Fact is I did write a character like that, not once but many times, in all my Eroica fic. But Dorian feels different to me. For one, in my stories at least he's a rather benign presence; and for another, my ironic narrator could present Dorian's viewpoint straight while simultaneously indicating just where and how Dorian was so charmingly deluded. Besides, Dorian has his own sense of the ironic, which in a pinch can pass for a sense of proportion. But when the character is without humour, *and* completely sure of himself, I don't know what to do. And to make matters worse, I have not one but two of these in the latest story.

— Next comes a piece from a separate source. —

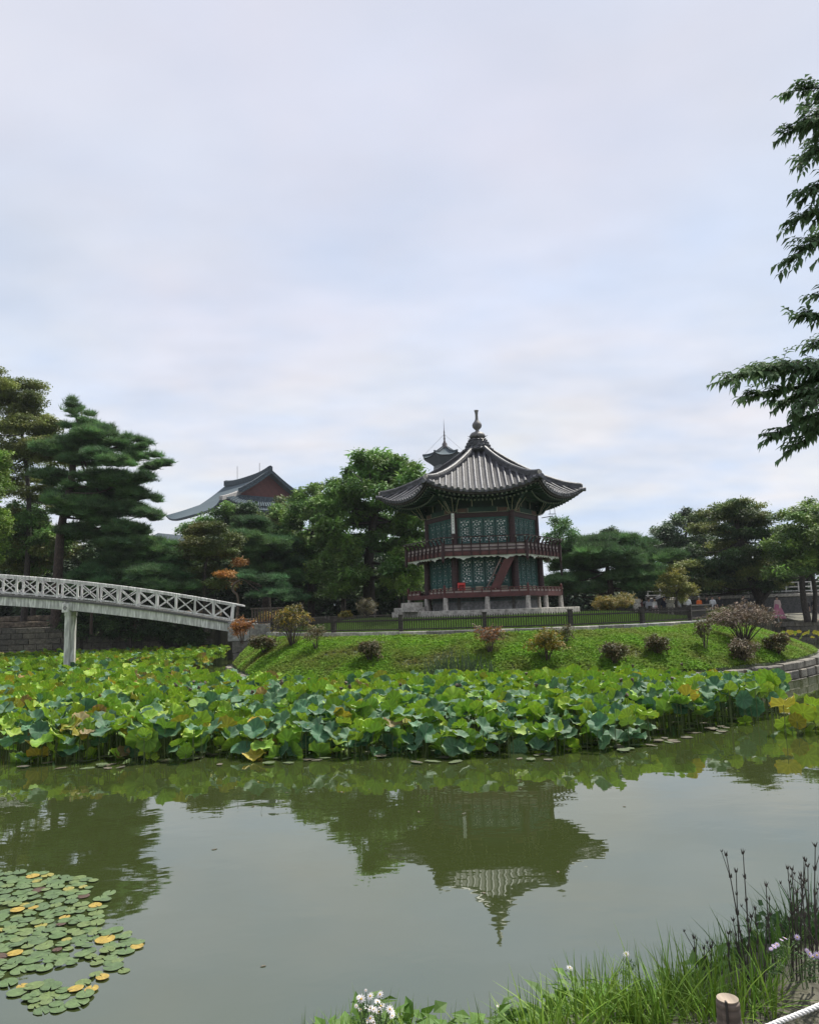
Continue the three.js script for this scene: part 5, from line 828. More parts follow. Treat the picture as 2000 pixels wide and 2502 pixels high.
const armPose = { down: (s) => [[s * 0.19, 1.37, 0], [s * 0.25, 1.1, -0.01], [s * 0.25, 0.86, 0.06]], folded: (s) => [[s * 0.19, 1.37, 0], [s * 0.27, 1.12, 0.03], [s * 0.02, 1.12, 0.2]], phone: (s) => [[s * 0.19, 1.37, 0], [s * 0.24, 1.14, 0.06], [s * 0.08, 1.3, 0.27]] };
const hand = (e, w, s) => { const d = V(...w).sub(V(...e)).normalize(), o = []; const W = V(...w), c = W.clone().addScaledVector(d, 0.08); o.push([w, c.toArray(), 0.032, 0.036]); for (let i = 0; i < 4; i++) { const x = (i - 1.5) * 0.018, q = c.clone().add(V(x, 0, 0)); o.push([q.toArray(), q.clone().addScaledVector(d, 0.07 + (i % 3) * 0.01).add(V(0, 0, 0.012)).toArray(), 0.011, 0.009]); } o.push([W.clone().addScaledVector(d, 0.02).toArray(), W.clone().addScaledVector(d, 0.07).add(V(-s * 0.035, 0, 0.02)).toArray(), 0.013, 0.01]); return o; };
const shapes = {};
const shapeOf = (pose) => shapes[pose] ||= (() => { const arms = [-1, 1].map((s) => armPose[pose](s)), A = (g, cut = 1) => arms.flatMap(([a, b, c]) => [[a, b, 0.052 + g, 0.042 + g], ...(cut < 1 ? [] : [[b, c, 0.04 + g, 0.03 + g]])]);
  return { body: skin([...headB, ...torsoB(0), ...A(0), ...arms.flatMap(([, e, w], i) => hand(e, w, i ? 1 : -1)), ...legB(0), ...[-1, 1].map((s) => [[s * 0.105, 0.05, -0.03], [s * 0.12, 0.035, 0.15], 0.045, 0.035])], 72, 0.02), shirt: skin([...torsoB(0.022), ...A(0.02, 0.5)], 40), jacket: skin([...torsoB(0.03), ...A(0.035)], 40), trousers: skin([...legB(0.024), [[-0.06, 0.95, 0], [0.06, 0.95, 0], 0.125, 0.125]], 40), shorts: skin([...[-1, 1].map((s) => [[s * 0.09, 0.92, 0], [s * 0.105, 0.5, 0.01], 0.115, 0.09]), [[-0.06, 0.95, 0], [0.06, 0.95, 0], 0.125, 0.125]], 40) }; })();
const skirtG = new THREE.LatheGeometry([[0.12, 1.22], [0.17, 1.12], [0.28, 0.8], [0.42, 0.4], [0.52, 0.03], [0.5, 0.03], [0.1, 1.1]].map(([r, y]) => new THREE.Vector2(r, y)), 26); { const p = skirtG.attributes.position; for (let i = 0; i < p.count; i++) { const a = Math.atan2(p.getZ(i), p.getX(i)), k = 1 + 0.05 * Math.sin(a * 13) * (1.2 - p.getY(i)); p.setX(i, p.getX(i) * k); p.setZ(i, p.getZ(i) * k); } skirtG.computeVertexNormals(); }
const hairG = { short: new THREE.SphereGeometry(0.115, 14, 10, 0, 6.283, 0, 1.75).translate(0, 1.665, -0.012), long: mergeGeometries([new THREE.SphereGeometry(0.118, 14, 10, 0, 6.283, 0, 1.75).translate(0, 1.665, -0.012).toNonIndexed(), new THREE.CapsuleGeometry(0.1, 0.26, 5, 12).scale(1, 1, 0.6).translate(0, 1.48, -0.075).toNonIndexed()]), bun: mergeGeometries([new THREE.SphereGeometry(0.115, 14, 10, 0, 6.283, 0, 1.8).translate(0, 1.665, -0.012).toNonIndexed(), new THREE.SphereGeometry(0.05, 10, 8).translate(0, 1.68, -0.13).toNonIndexed()]) };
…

Goukou's son Kaiei is fine when seen at a distance through other people's eyes- quiet, modest, authoritative, and efficient. Up close he looks perilously cold-blooded. And the Duke's heir, Shinran, is simply bumptious, a dweeb indeed. Son of a big noise and thinking his father is as big a noise as the second of the ocean kings so no need for too much reticence in the palace. But is that the way self-confident but unimaginative people behave? especially in societies where putting yourself forward is *not* a virtue? I wish I had someone to model him on, she says fretfully, but writers always prefer the introverts and the socially lame, being almost entirely introverted and socially lame themselves. Has anyone ever done an extroverted character with a good estimation of himself and no doubts whatsoever, and made him likable?

Re: Even Superman had a weakness, and one that was besides Krypotnite

[identity profile] flemmings.livejournal.com 2004-11-14 01:29 am (UTC)(link)
Comes the question, of course, do I *want* Kaiei to have weaknesses? ^_^ The Unknowable Other is such a good animus button... Though I suppose I can let his father go on regarding him as Unknowable Other while I myself take his objective measure and figure out what it is that very old soul Kaiei could find scary and wondrous.

Shinran I'm tempted to say is too stupid to find anything scary or wondrous. But I'm not being fair to him either. If I want him to be more than a mere Device I have to let him have his own, possibly sympathetic, character. Comes the question, why *don't* I want him to have his own possibly sympathetic character? Just because Goushou doesn't like him and I'm sympathetic to Goushou?

(Goushou is no help as an example. Goushou to me is a pile of insecurities and foibles and angsty tics, and I'm only glad that other people are able to see him as a king on occasion because to me he gets perilously close to an authorial insert coded female.)